According to the Supreme Court, in order to state a claim that is “plausible on its face,” a plaintiff must string together facts that amount to more than “[t]hreadbare recitals of the elements of a cause of action, supported by mere conclusory statements.” Legal conclusions can provide the framework for a complaint, but are insufficient on their own because legal conclusions are not entitled to an assumption of truth. Asking for plausible grounds “calls for enough fact to raise a reasonable expectation that discovery will reveal evidence” of unlawful conduct.

So, do trademark bullies bring plausible claims? In my view, no. And I think this view is often echoed in the media coverage of trademark bullying cases, where we see the sentiment expressed time and time again that “there’s no way anybody is confused about X and Y.” Those of us following this issue can all remember Vermont Governor Peter Shumlin’s public message to Chick-fil-A: “If you think that Vermonter’s don’t understand the difference between kale and a chicken sandwich, we invite you to Vermont and we’ll give you a lesson about the difference between kale and a chicken. There are some very distinct features . . . ” This seems to me to be a layman’s way of saying that Chick-fil-A’s claim of trademark infringement was just not plausible on its face.

Like Chick-fil-A in the Eat More Kale dispute, trademark bullies regularly and aggressively claim likelihood of confusion without actually alleging enough factual matter to make that claim plausible, rather than merely conceivable. Trademark bullies often claim a likelihood of confusion based entirely on the similarity of the marks, while ignoring the other elements necessary to establish trademark infringement – strength of the mark, relatedness of the goods, overlapping trade channels, bad faith intent, etc. In doing so, trademark bullies might show a conceivable claim – the marks are the same, so conceivably there could be confusion – but they lack the extra stuff necessary after Twombly to get over the hurdle of plausibility. In other words, the claim isn’t plausible because despite similarities in the marks, the mark is so weak or the goods so unrelated that there is not “a reasonable expectation that discovery will reveal evidence” of trademark infringement. I think if more of the bad trademark claims we see were actually held up to this standard, more of these claims would fail.
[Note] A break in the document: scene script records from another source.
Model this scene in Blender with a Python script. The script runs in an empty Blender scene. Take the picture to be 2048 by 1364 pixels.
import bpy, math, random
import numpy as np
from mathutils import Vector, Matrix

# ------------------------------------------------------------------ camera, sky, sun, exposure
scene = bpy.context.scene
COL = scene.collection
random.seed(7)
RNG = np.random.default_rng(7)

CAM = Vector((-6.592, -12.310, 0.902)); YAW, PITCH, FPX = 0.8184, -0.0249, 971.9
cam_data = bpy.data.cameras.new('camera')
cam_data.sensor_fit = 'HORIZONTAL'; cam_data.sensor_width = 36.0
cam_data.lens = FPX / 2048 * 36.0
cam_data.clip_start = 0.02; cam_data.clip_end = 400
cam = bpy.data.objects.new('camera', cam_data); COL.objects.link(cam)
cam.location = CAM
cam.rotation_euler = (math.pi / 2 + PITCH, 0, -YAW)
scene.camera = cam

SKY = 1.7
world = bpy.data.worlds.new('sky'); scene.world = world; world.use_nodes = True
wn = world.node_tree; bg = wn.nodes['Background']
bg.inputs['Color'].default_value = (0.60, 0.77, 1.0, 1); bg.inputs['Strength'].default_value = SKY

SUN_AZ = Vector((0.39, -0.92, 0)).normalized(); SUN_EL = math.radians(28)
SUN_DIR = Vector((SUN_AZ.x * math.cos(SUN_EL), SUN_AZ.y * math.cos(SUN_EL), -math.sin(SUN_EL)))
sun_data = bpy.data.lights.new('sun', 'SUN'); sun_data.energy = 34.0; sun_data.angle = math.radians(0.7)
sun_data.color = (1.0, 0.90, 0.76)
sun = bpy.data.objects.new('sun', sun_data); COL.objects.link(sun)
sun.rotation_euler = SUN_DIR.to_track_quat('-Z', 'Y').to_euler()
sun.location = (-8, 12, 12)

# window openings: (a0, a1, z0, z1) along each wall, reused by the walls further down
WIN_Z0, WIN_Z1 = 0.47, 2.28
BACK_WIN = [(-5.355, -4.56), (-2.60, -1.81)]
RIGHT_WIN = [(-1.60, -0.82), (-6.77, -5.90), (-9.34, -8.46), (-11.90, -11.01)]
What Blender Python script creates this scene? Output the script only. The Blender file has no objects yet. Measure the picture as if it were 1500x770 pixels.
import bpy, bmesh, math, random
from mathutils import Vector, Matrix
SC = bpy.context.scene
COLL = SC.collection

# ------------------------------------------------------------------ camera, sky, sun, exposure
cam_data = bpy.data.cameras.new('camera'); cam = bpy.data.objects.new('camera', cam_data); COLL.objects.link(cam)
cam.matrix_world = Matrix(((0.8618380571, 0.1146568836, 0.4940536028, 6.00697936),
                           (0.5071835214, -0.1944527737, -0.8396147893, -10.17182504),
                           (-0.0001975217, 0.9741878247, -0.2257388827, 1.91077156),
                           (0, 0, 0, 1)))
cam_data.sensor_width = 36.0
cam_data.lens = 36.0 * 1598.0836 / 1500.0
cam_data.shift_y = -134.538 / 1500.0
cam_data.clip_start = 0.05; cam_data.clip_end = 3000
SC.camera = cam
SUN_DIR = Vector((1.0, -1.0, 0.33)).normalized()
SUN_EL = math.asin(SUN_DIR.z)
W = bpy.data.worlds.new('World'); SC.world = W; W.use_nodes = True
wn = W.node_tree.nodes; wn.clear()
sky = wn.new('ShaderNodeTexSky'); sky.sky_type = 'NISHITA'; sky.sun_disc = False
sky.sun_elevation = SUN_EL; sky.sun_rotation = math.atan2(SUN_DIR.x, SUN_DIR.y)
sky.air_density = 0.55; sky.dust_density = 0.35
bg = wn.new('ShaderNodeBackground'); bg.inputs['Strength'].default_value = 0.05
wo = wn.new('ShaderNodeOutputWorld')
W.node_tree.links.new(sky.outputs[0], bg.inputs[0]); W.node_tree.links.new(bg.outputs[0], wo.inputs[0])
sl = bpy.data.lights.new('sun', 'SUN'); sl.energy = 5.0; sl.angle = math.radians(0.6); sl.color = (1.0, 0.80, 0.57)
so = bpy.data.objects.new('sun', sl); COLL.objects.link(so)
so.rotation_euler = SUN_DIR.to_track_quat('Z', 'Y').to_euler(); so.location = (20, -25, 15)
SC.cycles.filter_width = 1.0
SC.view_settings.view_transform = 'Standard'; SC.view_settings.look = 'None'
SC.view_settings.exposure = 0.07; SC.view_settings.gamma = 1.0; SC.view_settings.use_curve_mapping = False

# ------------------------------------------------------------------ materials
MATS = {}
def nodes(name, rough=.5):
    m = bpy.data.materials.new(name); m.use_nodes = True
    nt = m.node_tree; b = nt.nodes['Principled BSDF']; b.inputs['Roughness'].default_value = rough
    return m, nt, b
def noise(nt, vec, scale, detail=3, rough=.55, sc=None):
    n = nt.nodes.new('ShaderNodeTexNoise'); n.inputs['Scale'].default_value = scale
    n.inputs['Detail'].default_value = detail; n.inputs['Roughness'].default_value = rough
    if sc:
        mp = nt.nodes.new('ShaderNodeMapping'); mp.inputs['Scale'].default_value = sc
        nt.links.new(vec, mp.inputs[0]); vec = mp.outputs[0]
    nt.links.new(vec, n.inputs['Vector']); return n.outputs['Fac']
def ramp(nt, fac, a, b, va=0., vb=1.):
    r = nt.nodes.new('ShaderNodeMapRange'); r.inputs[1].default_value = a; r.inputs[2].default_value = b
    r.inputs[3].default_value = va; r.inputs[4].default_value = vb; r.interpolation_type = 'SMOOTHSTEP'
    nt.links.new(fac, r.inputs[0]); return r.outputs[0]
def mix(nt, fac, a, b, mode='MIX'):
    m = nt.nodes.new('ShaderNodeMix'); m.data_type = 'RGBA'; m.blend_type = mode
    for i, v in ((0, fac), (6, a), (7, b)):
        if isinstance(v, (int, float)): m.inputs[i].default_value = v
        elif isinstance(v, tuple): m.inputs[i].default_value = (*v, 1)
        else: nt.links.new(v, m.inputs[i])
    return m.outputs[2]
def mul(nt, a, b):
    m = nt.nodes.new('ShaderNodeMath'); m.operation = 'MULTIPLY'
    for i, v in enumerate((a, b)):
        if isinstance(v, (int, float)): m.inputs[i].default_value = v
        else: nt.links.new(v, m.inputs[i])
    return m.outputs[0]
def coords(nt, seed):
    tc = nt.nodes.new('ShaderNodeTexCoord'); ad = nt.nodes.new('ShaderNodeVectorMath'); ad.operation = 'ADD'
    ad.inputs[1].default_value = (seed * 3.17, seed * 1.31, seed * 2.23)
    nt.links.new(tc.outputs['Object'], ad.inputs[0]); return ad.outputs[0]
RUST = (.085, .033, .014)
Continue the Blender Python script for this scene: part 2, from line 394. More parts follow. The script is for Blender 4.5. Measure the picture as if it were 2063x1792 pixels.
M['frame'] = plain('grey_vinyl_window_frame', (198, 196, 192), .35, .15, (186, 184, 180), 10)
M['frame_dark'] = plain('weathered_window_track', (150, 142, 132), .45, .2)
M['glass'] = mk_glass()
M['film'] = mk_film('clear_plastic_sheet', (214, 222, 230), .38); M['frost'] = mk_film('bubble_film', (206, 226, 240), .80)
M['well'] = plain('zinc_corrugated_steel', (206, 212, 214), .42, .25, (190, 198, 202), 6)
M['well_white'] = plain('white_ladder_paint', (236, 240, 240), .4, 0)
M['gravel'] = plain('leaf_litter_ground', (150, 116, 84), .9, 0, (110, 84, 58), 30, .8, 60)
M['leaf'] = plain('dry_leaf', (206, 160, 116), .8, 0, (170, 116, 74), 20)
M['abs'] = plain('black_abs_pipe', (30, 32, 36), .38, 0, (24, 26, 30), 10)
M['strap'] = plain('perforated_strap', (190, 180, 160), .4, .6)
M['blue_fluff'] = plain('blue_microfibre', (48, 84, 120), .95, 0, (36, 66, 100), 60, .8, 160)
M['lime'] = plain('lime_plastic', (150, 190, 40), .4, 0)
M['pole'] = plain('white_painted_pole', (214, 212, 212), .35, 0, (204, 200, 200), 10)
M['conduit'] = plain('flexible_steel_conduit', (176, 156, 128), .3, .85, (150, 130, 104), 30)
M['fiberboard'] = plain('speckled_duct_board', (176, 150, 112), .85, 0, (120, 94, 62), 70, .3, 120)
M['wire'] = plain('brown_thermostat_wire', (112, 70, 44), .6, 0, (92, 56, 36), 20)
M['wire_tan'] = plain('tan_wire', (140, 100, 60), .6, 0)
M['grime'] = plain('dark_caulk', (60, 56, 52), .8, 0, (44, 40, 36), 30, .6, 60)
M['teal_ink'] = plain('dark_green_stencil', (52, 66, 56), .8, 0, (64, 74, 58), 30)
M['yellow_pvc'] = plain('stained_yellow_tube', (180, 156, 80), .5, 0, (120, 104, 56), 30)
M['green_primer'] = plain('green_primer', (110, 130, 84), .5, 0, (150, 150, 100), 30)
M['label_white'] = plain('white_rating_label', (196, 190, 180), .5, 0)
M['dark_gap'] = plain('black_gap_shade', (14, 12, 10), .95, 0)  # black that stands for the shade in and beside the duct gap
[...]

Moreover, courts have ample discretion to decide whether a claim is plausible, and thereby to decide whether to subject a bullied party to the burden of discovery. In Iqbal, the Supreme Court held that “[u]ltimately, determining plausibility is a context-specific task that requires the reviewing court to draw on its judicial experience and common sense.” Courts can look at the success or failure of prior trademark claims and rely on their own common sense about whether there really is any unlawful conduct that will be discovered. This might be a difficult subjective decision, but judges should not shy away from that responsibility.

As a matter of public policy, upholding the plausibility standard is important. Comments from the public, as part of the USPTO’s investigation into trademark litigation tactics in 2011, revealed the following views:

Aggressive tactics used by overreachers presents a problem for the entire intellectual property community by threatening legitimate activities and clogging the legal system with invalid claims.

[D]iscovery and deposition processes were too costly for many small businesses and provided a means for a party to thwart progress in a case and to drain resources from an adversary. . . .

[S]mall companies and individuals are placed in a difficult position where surrender of valid trademarks that are being lawfully used is the only rational financially-feasible option available.

It seems to me that one way to reduce the impact of frivolous trademark litigation is to demand that trademark plaintiffs actually meet the plausibility standard set forth in Twombly. Trademark practitioners should challenge trademark bullies under Twombly and expose the implausibility of claims made by trademark bullies.